[What the task asks] How many lines of the entries below include the word "parts"? Answer with the number alone.

[Data shown]
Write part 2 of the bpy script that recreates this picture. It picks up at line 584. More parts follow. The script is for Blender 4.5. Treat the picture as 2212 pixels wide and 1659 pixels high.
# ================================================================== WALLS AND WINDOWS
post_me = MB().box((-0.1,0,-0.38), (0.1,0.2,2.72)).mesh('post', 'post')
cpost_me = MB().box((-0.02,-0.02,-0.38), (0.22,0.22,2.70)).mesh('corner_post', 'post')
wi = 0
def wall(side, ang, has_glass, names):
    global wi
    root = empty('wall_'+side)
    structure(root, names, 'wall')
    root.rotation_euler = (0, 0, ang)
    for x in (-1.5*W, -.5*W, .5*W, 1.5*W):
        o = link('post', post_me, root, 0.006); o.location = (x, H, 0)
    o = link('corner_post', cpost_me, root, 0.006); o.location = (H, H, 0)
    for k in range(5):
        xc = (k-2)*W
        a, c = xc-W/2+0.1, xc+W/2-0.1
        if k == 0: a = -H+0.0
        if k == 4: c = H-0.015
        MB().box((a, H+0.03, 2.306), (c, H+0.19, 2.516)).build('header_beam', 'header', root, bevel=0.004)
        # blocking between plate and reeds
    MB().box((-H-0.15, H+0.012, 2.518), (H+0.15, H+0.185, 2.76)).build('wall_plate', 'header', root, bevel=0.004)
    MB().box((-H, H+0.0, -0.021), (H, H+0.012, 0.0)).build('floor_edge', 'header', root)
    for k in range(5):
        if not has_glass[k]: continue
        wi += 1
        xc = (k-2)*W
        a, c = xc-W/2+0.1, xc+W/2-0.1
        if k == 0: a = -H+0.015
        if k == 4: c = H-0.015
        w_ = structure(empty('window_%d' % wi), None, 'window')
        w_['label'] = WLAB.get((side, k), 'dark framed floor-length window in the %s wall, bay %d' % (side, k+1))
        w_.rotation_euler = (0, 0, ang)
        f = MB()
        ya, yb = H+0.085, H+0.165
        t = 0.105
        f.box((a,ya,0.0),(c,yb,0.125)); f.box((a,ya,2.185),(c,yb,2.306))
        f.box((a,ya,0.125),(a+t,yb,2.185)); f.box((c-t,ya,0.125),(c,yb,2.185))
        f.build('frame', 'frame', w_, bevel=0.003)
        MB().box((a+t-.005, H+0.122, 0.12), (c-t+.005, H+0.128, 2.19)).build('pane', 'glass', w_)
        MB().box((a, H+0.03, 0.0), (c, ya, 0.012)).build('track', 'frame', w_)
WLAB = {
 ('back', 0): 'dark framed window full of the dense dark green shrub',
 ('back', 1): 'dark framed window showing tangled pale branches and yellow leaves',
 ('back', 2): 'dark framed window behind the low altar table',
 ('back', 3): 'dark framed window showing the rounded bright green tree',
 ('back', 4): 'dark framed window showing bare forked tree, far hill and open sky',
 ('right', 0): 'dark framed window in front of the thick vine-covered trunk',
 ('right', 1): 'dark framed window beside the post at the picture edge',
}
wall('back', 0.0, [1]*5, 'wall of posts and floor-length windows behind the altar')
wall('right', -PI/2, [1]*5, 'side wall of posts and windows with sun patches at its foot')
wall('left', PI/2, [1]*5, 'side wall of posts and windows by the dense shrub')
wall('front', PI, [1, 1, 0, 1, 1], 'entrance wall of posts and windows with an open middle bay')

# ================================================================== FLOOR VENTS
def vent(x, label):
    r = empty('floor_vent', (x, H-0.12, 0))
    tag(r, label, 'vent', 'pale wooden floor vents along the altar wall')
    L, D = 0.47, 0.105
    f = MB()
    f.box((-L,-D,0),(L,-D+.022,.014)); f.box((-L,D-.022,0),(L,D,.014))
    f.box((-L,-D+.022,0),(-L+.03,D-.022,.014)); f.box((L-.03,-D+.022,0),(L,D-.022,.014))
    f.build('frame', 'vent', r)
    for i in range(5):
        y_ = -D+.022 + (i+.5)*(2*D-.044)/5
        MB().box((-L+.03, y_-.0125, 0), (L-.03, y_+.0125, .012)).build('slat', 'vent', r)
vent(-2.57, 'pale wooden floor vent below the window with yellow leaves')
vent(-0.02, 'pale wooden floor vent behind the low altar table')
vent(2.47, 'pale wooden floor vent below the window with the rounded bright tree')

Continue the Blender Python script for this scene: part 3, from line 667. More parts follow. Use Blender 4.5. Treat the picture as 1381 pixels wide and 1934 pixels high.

[The result] 2